After spending yesterday afternoon trying to pull my melancholy up, I kicked it off and tossed it in a trash can on the way to the train station last night. There's something in the air here, an allergen possibly, that makes me travel weary and I'm not ready to go home just yet. Maybe it's the chill in the air. Maybe it's Germany. The plan was to head to Berlin and sleep on the train last night, but that's not what happened.
I've learned not to argue with the fates. The train going to Berlin was missing. I'm sure someone knew where it was, it just wasn't where it was supposed to be, on the track in front of me. Instead, there was a collection of army green coaches, either heading to or coming from Poland. Through the windows, I could see the coaches packed with furniture, chair and table legs, lamps, drawers all piled in a heap around the passengers. Further down the platform at the end of the train, are three empty orange coaches. The train will split along the way and these orange cars are going to Copenhagen.
Well, why not?
Very early this morning, the conductor wakes everybody up in Puttgarden to announce that the train is going to be loaded onto a ship. When the ship arrives on Denmark soil, the train is unloaded and the two passengers in my couchette leave. I now have the entire couchette to myself. After my ticket is checked and the conductor leaves, I realize the door is jammed shut. I'm only going to sleep and it looks like no one will be bothering me without a good reason, like rescuing me when the train arrives in Copenhagen.
The air here is definitely different. I am trying to control the urge to laugh out loud remembering the words of Jorn, one of the many backpackers from Sunny's Guest House in New Delhi. Every morning, the same Indian waiter would come to take his tea away, asking, "You finish?" to which Jorn always replied, "No, I'm Danish." I can feel that same silliness in the air here, and it's making me giddy. Someone approaches me speaking a language I don't understand. "Sorry, I don't speak Danish" I respond. Or turnover, or strudel.....

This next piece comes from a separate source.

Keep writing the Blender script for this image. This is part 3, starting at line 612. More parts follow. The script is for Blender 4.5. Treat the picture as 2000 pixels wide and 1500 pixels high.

I have to find tourist info to get some Danish krone and a map. The first challenge is figuring out how to use the coin operated locks with Danish instructions. My backpack doesn't fit in the less expensive, smaller coin operated lockers and I need to purchase a special token for the larger one. The machine that dispenses tokens only accepts 10 krone coins and the only krone coin I have says "20". A nearby hot dog stand can't help me. It appears that changing my 20 krone coin into two 10's is a major undertaking and I am directed to the post office, where my dilemma is resolved while waiting in line.
My next mission is locating a place that serves coffee. A nearby cafe makes yummy smoked salmon sandwiches for ridiculously cheap.
It's brisk, but pleasant enough as long as long as I keep moving. I stop to feed some ducks in a few parks, take pictures of a mermaid statue in the harbour and buy some postcard size prints of paintings by Salvadore Dali. Copenhagen seems to have cured my melancholy.
• ¤ •
"If you're feeling low, don't despair. The sun has a sinking spell every night, but it comes back up every morning. The way I see it, if you want the rainbow, you gotta put up with the rain."
~ Dolly Parton
"If you're feeling low, don't despair. The sun has a sinking spell every night, but it comes back up every morning. The way I see it, if you want the rainbow, you gotta put up with the rain."